Reputation: 508
I am developing an application in Angular 6 that I hope to install on many clients.
Each one of them will need a personalization, but they will have many common parts.
What I would like is to have a directory structure:
/src
/app
/components
/navbar
/navbar.component.html
/navbar.component.ts
/footer
/footer.component.html
/footer.component.ts
/store
/store.component.html
/store.component.ts
/home
/home.component.html
/home.component.ts
/customer1
/navbar
/navbar.component.html
/navbar.component.ts
/home
/home.component.html
/home.component.ts
/customer2
/home
/home.component.html
/home.component.ts
/customer3
/footer
/footer.component.html
/footer.component.ts
As you can see, the customer1 has customized the navbar and the home, the 2 only the home and the 3 the footer.
What I would like is that when making the
npm run build
I could do something like
npm run build customer1
and take the files that are under your directory if they exist and if there are not those that were under components.
Do you think it would be possible?
Upvotes: 1
Views: 390
Reputation: 508
Solvin other issues with this I ask this:
Exclude files from angular environment
And the answer helps me to find more elegant solutions using the enviroments properties (I create as many as I need) and insted use fileReplacements, use this variable for use diferents functions in my .ts files or with ng-if or ng-show in my .html files.
Upvotes: 0
Reputation: 154
You can achive it with enviroments:
Upvotes: 0
Reputation: 1404
Yes you could do something similar with npm scripts
and ng build --environment=
, but it doesn't necessary mean you should.

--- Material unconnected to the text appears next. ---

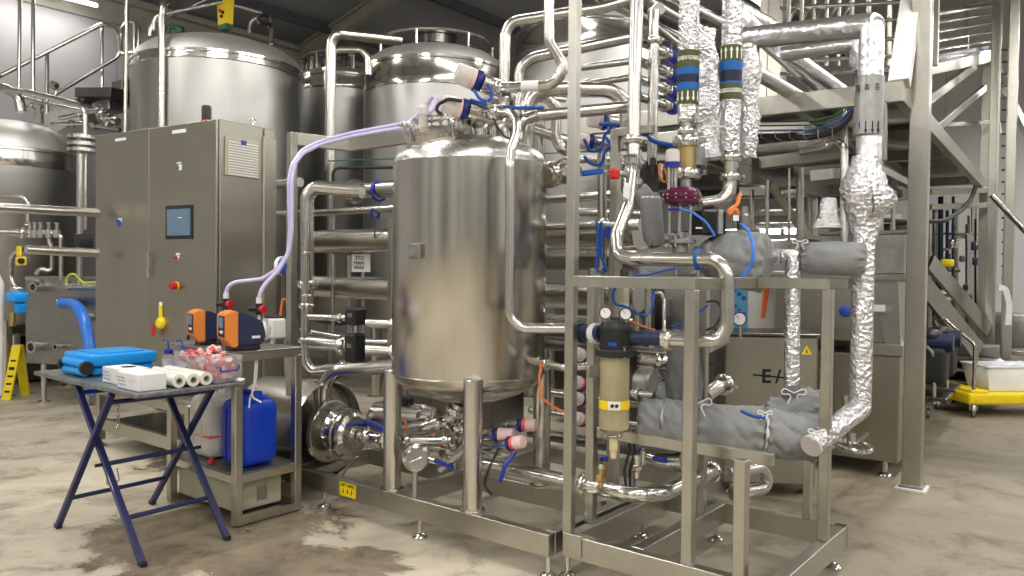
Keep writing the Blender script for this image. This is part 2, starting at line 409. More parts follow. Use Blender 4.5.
# ------------------------------------------------------------------ lamps
def batten(c, L=1.5, d=U, power=60, label='white strip lamp hung under the dark roof', drop=.0):
    c = Vector(c); t = thing('strip_lamp', c, label, 'lamp', 'strip lamps under the roof')
    R = frame(d); m = MB(); m.box(c + W * .05, (L, .12, .05), R, .006); ob('lamp_body', m, WHITE, t)
    m = MB(); m.cyl(c - d * L / 2 + W * .005, c + d * L / 2 + W * .005, .022, n=10); ob('lamp_tube', m, TUBE, t)
    for s in (-1, 1):
        e = c + d * (s * L * .35); m = MB(); m.cyl(e + W * .07, e + W * (zc(e.dot(V)) - e.z - .02), .006, n=6); ob('suspension_rod', m, S_FRAME, t)
    l = bpy.data.lights.new('lamp_light', 'AREA'); l.shape = 'RECTANGLE'; l.size = L; l.size_y = .16; l.energy = power; l.color = (1, .975, .93)
    o = bpy.data.objects.new('lamp_light', l); COL.objects.link(o); o.parent = t; o.location = (0, 0, -.03)
    o.rotation_euler = (0, 0, math.atan2(d.y, d.x))
    return t
lp = at(46, -7, 10.4)
batten(lp, 1.3, U, 14, 'strip lamp in front of the grey wall at the left')
for uu in (-4.6, -1.2, 2.2, 5.8, 9.4, 13.0, 16.8):
    for vv in (-6.5, -3.0, 0.6, 4.4, 7.8):
        p_ = uv(uu, vv, 5.0); q_ = CAM.inverted() @ p_
        if q_.z < 0 and 120 < 512 - q_.x / q_.z * F < 1010 and 288 + q_.y / q_.z * F > -25: continue
        batten(uv(uu, vv, 5.0 if vv > -5 else 4.9), 2.4, U, POW)
batten(at(752, -2, 9.0), 1.8, U, 60, 'strip lamp glimpsed above the foil wrapped pipes')
for k, (uu, vv) in enumerate(((8.2, -.6), (11.5, 1.0), (14.0, -3.5), (9.5, 3.2))): pass
wl = bpy.data.worlds.new('world'); scene.world = wl; wl.use_nodes = True
wl.node_tree.nodes['Background'].inputs[0].default_value = (.8, .85, .9, 1); wl.node_tree.nodes['Background'].inputs[1].default_value = .08
scene.view_settings.view_transform = 'Standard'; scene.view_settings.look = 'None'; scene.view_settings.gamma = 1
scene.view_settings.use_curve_mapping = False; scene.view_settings.exposure = EXPO
# ------------------------------------------------------------------ helpers for plant
def foot(m, p, z1=.12, r=.045, rs=.012):
    """levelling foot: disc, dome and stem, down to the floor at p"""
    p = Vector((p[0], p[1], 0))
    m.lathe(p, [(0, 0), (r, 0), (r, .012), (r * .8, .024), (r * .4, .034), (rs, .036), (rs, z1), (0, z1)], n=18); return m
def levfoot(parent, p, z1=.12, r=.045):
    m = MB(); foot(m, p, z1, r); return ob('levelling_foot', m, S_BRT, parent)
def resolve(q, dep=None):
    return Vector(q) if isinstance(q, Vector) else at(*q)
def ferrule(m, p, d, r):
    d = Vector(d).normalized(); p = Vector(p)
    m.lathe(p - d * r * .55, [(r, 0), (r * 1.45, 0), (r * 1.6, r * .3), (r * 1.6, r * .8), (r * 1.45, r * 1.1), (r, r * 1.1)], d, 16)
    a = W if abs(d.z) < .9 else U
    e = d.cross(a).normalized(); m.box(p + e * r * 1.75, (r * .9, r * .7, r * .5), frame(e) if abs(e.z) < .9 else None, .001)
    return m
def run(name, label, pts, r, bend=None, mat=None, cat='pipe', clamps=(), group=None, n=14, seg=6, parent=None):
    """a process pipe; clamps = fractions of its length that carry a clamped union"""
    mat = mat or S_PIPE; pts = [resolve(p) for p in pts]; m = MB(); path = fillet(pts, bend if bend is not None else r * 3, seg); m.sweep(path, r, n)
    o = ob(name, m, mat, parent, label if parent is None else None, cat if parent is None else None, group)
    if clamps:
        L = [(b - a).length for a, b in zip(path, path[1:])]; T = sum(L)
        for c in clamps:
            s = c * T
            for i, l in enumerate(L):
                if s <= l or i == len(L) - 1:
                    f = min(1, s / l); q = path[i].lerp(path[i + 1], f); d = path[i + 1] - path[i]; break
                s -= l
            k = MB(); ferrule(k, q, d, r); ob('pipe_clamp', k, S_BRT, o)
    return o
def valve_head(p, d, label, r=.045, L=.10, body=.10, group=None, capm=None, name='pneumatic_valve', glow=PINK):
    """process valve actuator: steel body, navy collar and frosted dome pointing along d"""
    p = Vector(p); d = Vector(d).normalized(); L *= .82; t = thing(name, p, label, 'valve', group)
    m = MB(); m.lathe(p - d * body, [(0, 0), (r * .5, 0), (r * .5, body * .25), (r * .82, body * .3), (r * .86, body * .36), (r * .86, body * .95), (r * .6, body), (0, body)], d, 24); ob('valve_body', m, S_PIPE, t)
    m = MB(); m.lathe(p, [(0, 0), (r, 0), (r * 1.05, r * .1), (r * 1.05, r * .4), (r, r * .5), (0, r * .6)], d, 24); ob('collar', m, COLLAR, t)
    m = MB(); m.lathe(p + d * r * .6, [(0, 0), (r * .97, 0), (r * .97, L * .15), (r * .93, L * .2), (r * .9, L * .3)], d, 24); ob('indicator_band', m, glow, t)
    m = MB(); m.lathe(p + d * (r * .6 + L * .28), [(0, 0), (r * .95, 0), (r * .90, L * .64), (r * .80, L * .74), (r * .5, L * .78), (0, L * .78)], d, 24); ob('dome', m, capm or FROST, t)
    e = d.cross(W if abs(d.z) < .9 else U).normalized()
    m = MB(); m.sweep([p + e * r * .8 + d * r * .3, p + e * r * 1.5 + d * r * .2, p + e * r * 1.9 - d * r * .8, p + e * r * 1.3 - d * r * 2.0], r * .12, 8); ob('air_tube', m, TAPE, t)
    return t
def gauge(parent, p, d, r=.03, name='gauge', label=None):
    p = Vector(p); d = Vector(d).normalized()
    m = MB(); m.lathe(p - d * .016, [(0, 0), (r, 0), (r * 1.05, .003), (r * 1.05, .018), (r * .92, .02), (r * .92, .016), (0, .016)], d, 24)
    g = ob(name, m, BLACK, parent, label)
    m = MB(); m.lathe(p + d * .0012, [(0, 0), (r * .88, 0), (r * .88, .001), (0, .001)], d, 20); ob('dial', m, LBL, g)
    e = d.cross(W).normalized(); m = MB(); m.bar(p + d * .0035, p + d * .0035 + (e * .5 + W * .6) * r * .9, r * .08, r * .05, up=d, bev=0); ob('pointer', m, RED, g)
    return g

# ------------------------------------------------------------------ tank skid frame (left)
ZB, ZT = .115, .23
ZC = (ZB + ZT) / 2
def rail(parent, a, b, name='rail', w=.06, z=ZC, h=.115, mat=None):
    m = MB(); m.bar(uv(*a, z), uv(*b, z), w, h); return ob(name, m, mat or S_FRAME, parent)
def post(parent, u, v, z0, z1, w=.05, name='post', rot=RU, mat=None):
    m = MB(); m.box(uv(u, v, (z0 + z1) / 2), (w, w, z1 - z0), rot, .004); return ob(name, m, mat or S_FRAME, parent)
s1 = thing('skid_frame', uv(3.8, 3.2, 0), 'long stainless base frame under the big tank, with yellow lifting label', 'frame')
rail(s1, (3.17, 2.25), (3.17, 4.50), 'rail'); rail(s1, (4.75, 2.25), (4.75, 4.50), 'rail')
for vv in (2.28, 3.42, 4.39): rail(s1, (3.20, vv), (4.72, vv), 'crossbar')
rail(s1, (3.84, 2.36), (3.84, 4.36), 'rail')
for a in ((3.17, 2.27), (3.17, 3.18), (3.17, 4.05), (4.74, 2.34), (4.74, 3.4), (4.74, 4.35)): levfoot(s1, uv(*a), ZB)
PL = (3.20, 4.45)
post(s1, *PL, ZT, 2.46, .055, 'post')
m = MB(); c0 = av(350, 137, 4.36); c0.z = 2.42
m.bar(uv(PL[0] + .02, PL[1], 2.42), uv(c0.dot(U), 4.36, 2.42), .05, .085); ob('arm', m, S_FRAME, s1)
m = MB(); m.bar(uv(c0.dot(U), 4.38, 2.42), uv(c0.dot(U), 3.20, 2.42), .05, .085); ob('arm', m, S_FRAME, s1)
# exchanger tube rack posts
RK = 4.22
post(s1, 4.12, 4.46, ZT, 1.93, .05, 'rack_post'); post(s1, 4.10, 2.45, ZT, 2.02, .05, 'rack_post')
for zz in (.95, 1.25, 1.56, 1.86):
    m = MB(); m.bar(uv(4.14, 4.46, zz), uv(4.5, 4.46, zz), .04, .04); ob('rack_bracket', m, S_FRAME, s1)
# yellow LIFT HERE label
lc = au(347.5, 490, 3.139)
m = MB(); m.box(lc, (.001, .155, .085), RU); lb = ob('lifting_label', m, YEL, s1, 'yellow label reading LIFT HERE above three black down arrows')
ext = -V
text('label_text', 'LIFT HERE', lc - U * .0012 + W * .025, -V, W, .028, INK, lb, bold=.0004)
for k in (-1, 0, 1):
    q = lc - U * .0012 - V * (k * .040) - W * .012; m = MB()
    m.prism([q + W * .016 - V * .003, q + W * .016 + V * .003, q + V * .003 - W * .001, q + V * .008 - W * .001, q - W * .016, q - V * .008 - W * .001, q - V * .003 - W * .001], .0006, -U)
    ob('label_arrow', m, INK, lb)

# ------------------------------------------------------------------ main tank
TC = uv(3.52, 3.13); TR = .46
T = thing('process_tank', TC, 'big upright stainless tank standing on four round legs in the centre', 'tank')
m = MB(); prof = [(0, .75), (.08, .752), (.20, .775), (.32, .815), (.40, .86), (.445, .90), (TR, .935), (TR, 2.165)]
m.lathe(TC, prof, n=72); ob('shell', m, S_TANK, T)
m = MB(); m.lathe(TC, [(TR - .002, 2.165), (TR - .006, 2.19), (.435, 2.235), (.38, 2.275), (.28, 2.315), (.14, 2.335), (0, 2.34)], n=72); ob('dome_head', m, S_HEAD, T)
for zz in (.935, 2.165):
    m = MB(); m.ring(TC + W * zz, TR, .0035, n=72, m=6); ob('weld_seam', m, S_PIPE, T)
for uu in (3.20, 3.84):
    for vv in (2.81, 3.45):
        m = MB(); p = uv(uu, vv); top = .95
        m.lathe(p, [(0, ZT), (.075, ZT), (.075, ZT + .008), (.054, ZT + .010), (.054, top - .004), (.050, top), (0, top)], n=28); ob('leg', m, S_PIPE, T)
# name plate box
pp = au(417, 251, 0); q = at(417, 251, 4.3)
d = Vector((q.x - TC.x, q.y - TC.y, 0)); 
def onshell(px, py, r=TR, c=TC):
    dr = ray(px, py); ox, oy = C0.x - c.x, C0.y - c.y; A = dr.x**2 + dr.y**2; B = 2 * (ox * dr.x + oy * dr.y); Cc = ox * ox + oy * oy - r * r
    D = max(0, B * B - 4 * A * Cc); t = (-B - math.sqrt(D)) / (2 * A); return C0 + dr * t
q = onshell(417, 251); nn = Vector((q.x - TC.x, q.y - TC.y, 0)).normalized()
m = MB(); m.box(q + nn * .012, (.03, .085, .085), frame(nn), .004); npb = ob('plate_box', m, S_CAB, T, 'small square plate box on the side of the tank')
m = MB(); m.box(q + nn * .028, (.002, .07, .07), frame(nn), .001); ob('plate_cover', m, S_BENCH, npb)
# side nozzle low right
q = onshell(531, 361, TR - .01); nn = Vector((q.x - TC.x, q.y - TC.y, 0)).normalized()
m = MB(); m.cyl(q, q + nn * .07, .02); ferrule(m, q + nn * .06, nn, .02); nz = ob('nozzle', m, S_PIPE, T)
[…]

Have you considered making your common components part of a Angular library or a npm package and having an app/repo per customer? Your could also combine this with Angular Schematics if you wanted to.
Upvotes: 1
Reputation: 138
To do these kind of managements/automations the best tool that Angular made available is Angular Schematics. Take a look at this tutorial, it's a great place to start.

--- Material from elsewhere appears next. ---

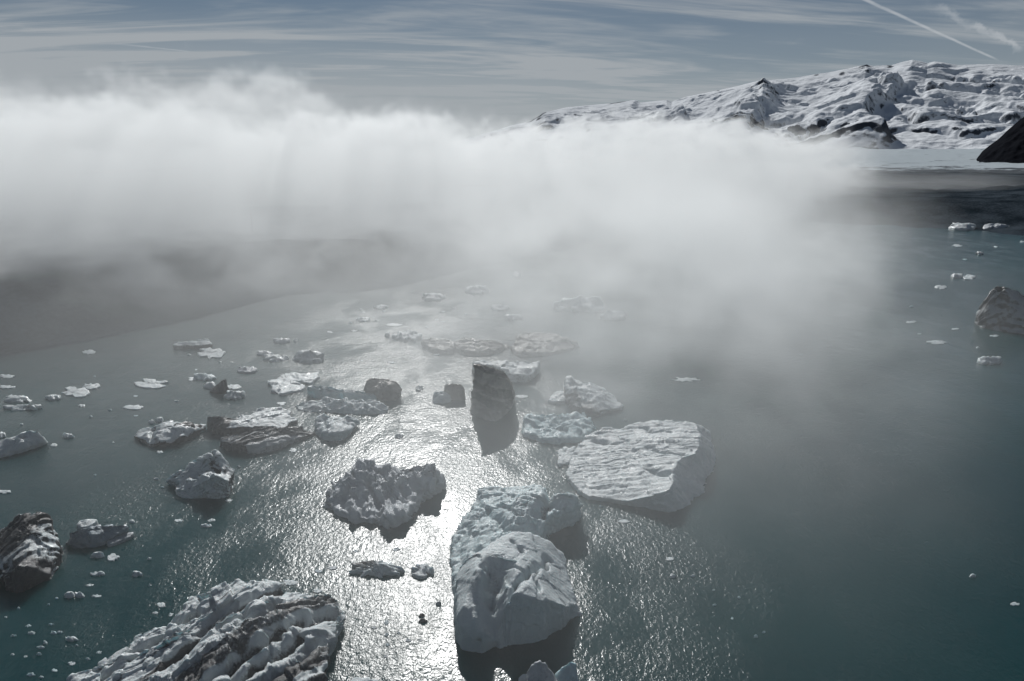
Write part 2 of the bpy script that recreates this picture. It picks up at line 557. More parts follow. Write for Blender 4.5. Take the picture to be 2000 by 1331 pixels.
# ---------------------------------------------------------------- ice materials
def ice_material(name, ice, blue, ash, grain_scale=3.0, sss=0.0):
    m, n, b = new_mat(name)
    tc = n.new('ShaderNodeTexCoord')
    P = Ex(n, tc.outputs['Object'])
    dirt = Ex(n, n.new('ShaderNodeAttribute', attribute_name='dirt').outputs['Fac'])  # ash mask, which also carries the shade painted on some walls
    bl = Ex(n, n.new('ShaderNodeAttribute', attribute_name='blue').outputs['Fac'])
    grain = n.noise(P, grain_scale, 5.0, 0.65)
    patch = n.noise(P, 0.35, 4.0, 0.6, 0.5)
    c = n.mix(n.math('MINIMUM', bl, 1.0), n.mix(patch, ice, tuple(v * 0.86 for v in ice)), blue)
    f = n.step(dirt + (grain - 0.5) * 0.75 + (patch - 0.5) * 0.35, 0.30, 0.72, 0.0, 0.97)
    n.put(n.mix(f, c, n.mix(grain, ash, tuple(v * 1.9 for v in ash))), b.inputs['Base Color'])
    n.put(n.step(patch, 0.38, 0.62, 0.22, 0.55), b.inputs['Roughness'])
    b.inputs['Specular IOR Level'].default_value = 0.35
    if sss:
        b.inputs['Subsurface Weight'].default_value = sss
        b.inputs['Subsurface Radius'].default_value = (0.35, 0.75, 0.9)
        b.inputs['Subsurface Scale'].default_value = 0.5
    bump = n.new('ShaderNodeBump')
    bump.inputs['Distance'].default_value = 0.25
    bump.inputs['Strength'].default_value = 0.75
    fine = n.noise(P, grain_scale * 3.2, 3.0, 0.6)
    n.put(grain * 0.8 + fine * 0.3, bump.inputs['Height'])
    n.put(bump.outputs[0], b.inputs['Normal'])
    return m


m_ice = ice_material('glacier_ice_white', (0.55, 0.595, 0.605), (0.32, 0.44, 0.475), (0.030, 0.030, 0.031), sss=0.14)
m_teal = ice_material('glacier_ice_teal', (0.52, 0.60, 0.615), (0.27, 0.45, 0.49), (0.030, 0.030, 0.031), sss=0.2)
m_silt = ice_material('ice_full_of_silt', (0.25, 0.235, 0.215), (0.17, 0.18, 0.18), (0.06, 0.055, 0.05))
m_dark = ice_material('ash_black_ice', (0.36, 0.385, 0.40), (0.12, 0.18, 0.22), (0.020, 0.021, 0.023))
m_slate = ice_material('grey_rough_ice', (0.44, 0.475, 0.50), (0.24, 0.32, 0.36), (0.035, 0.036, 0.038))
m_fin = ice_material('brown_silt_ice', (0.46, 0.43, 0.395), (0.34, 0.34, 0.33), (0.17, 0.16, 0.145))
MATS = {'fin': m_fin, 'ice': m_ice, 'teal': m_teal, 'silt': m_silt, 'dark': m_dark, 'slate': m_slate}


def resample(p, n):
    """closed polyline resampled evenly (Catmull-Rom through the points)"""
    k = len(p)
    fine = []
    for i in range(k):
        a, b, c, d = p[i - 1], p[i], p[(i + 1) % k], p[(i + 2) % k]
        t = np.linspace(0, 1, 12, endpoint=False)[:, None]
        s = 0.5 * (2 * b + (c - a) * t + (2 * a - 5 * b + 4 * c - d) * t ** 2 + (3 * b - a - 3 * c + d) * t ** 3)
        fine.append(0.35 * s + 0.65 * (b + (c - b) * t))
    fine = np.concatenate(fine)
    L = np.concatenate([[0], np.cumsum(np.linalg.norm(np.diff(np.vstack([fine, fine[:1]])[:, :2], axis=0), axis=1))])
    u = np.linspace(0, L[-1], n, endpoint=False)
    ext = np.vstack([fine, fine[:1]])
    return np.stack([np.interp(u, L, ext[:, c]) for c in range(p.shape[1])], 1)


def rbf(points, heights):
    P = np.asarray(points, float)
    h = np.asarray(heights, float)
    K = np.linalg.norm(P[:, None] - P[None], axis=2)
    n = len(P)
    M = np.zeros((n + 3, n + 3))
    M[:n, :n] = K + np.eye(n) * 1e-6
    M[:n, n] = 1
    M[:n, n + 1:] = P
    M[n, :n] = 1
    M[n + 1:, :n] = P.T
    sol = np.linalg.lstsq(M, np.concatenate([h, [0, 0, 0]]), rcond=None)[0]

    def f(q):
        out = np.empty(len(q))
        for i in range(0, len(q), 20000):
            c = q[i:i + 20000]
            out[i:i + 20000] = np.linalg.norm(c[:, None] - P[None], axis=2) @ sol[:n] + sol[n] + c @ sol[n + 1:]
        return out
    return f


def vnormals(v, quads):
    a = v[quads[:, 2]] - v[quads[:, 0]]
    b = v[quads[:, 3]] - v[quads[:, 1]]
    fn = np.cross(a, b)
    n = np.zeros_like(v)
    for k in range(4):
        for c in range(3):
            n[:, c] += np.bincount(quads[:, k], fn[:, c], len(v))
    return n / (np.linalg.norm(n, axis=1)[:, None] + 1e-12)


def poly_dist(q, line):
    """distance in plan from points to an open polyline, and where along it"""
    best = np.full(len(q), 1e9)
    for a, b in zip(line[:-1], line[1:]):
        ab = b - a
        t = np.clip(((q - a) @ ab) / (ab @ ab + 1e-9), 0, 1)
        best = np.minimum(best, np.linalg.norm(q - a - t[:, None] * ab, axis=1))
    return best


def unit(v):
    v = np.asarray(v, float)
    return v / np.linalg.norm(v)


def px_dir(a, b):
    """horizontal direction between two pixels on the water"""
    p, q = ground(*a), ground(*b)
    return unit((q - p)[:2].tolist() + [0.0])


SEED = [100]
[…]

In your case, you need to create a schematics that creates an angular project with all the common parts set up which I suppose will look like this:
/src
/app
/components
/navbar
/navbar.component.html
/navbar.component.ts
/footer
/footer.component.html
/footer.component.ts
/store
/store.component.html
/store.component.ts
/home
/home.component.html
/home.component.ts
Then, after generating the base code you or your clients would be able to modify it and build it like every other Angular project.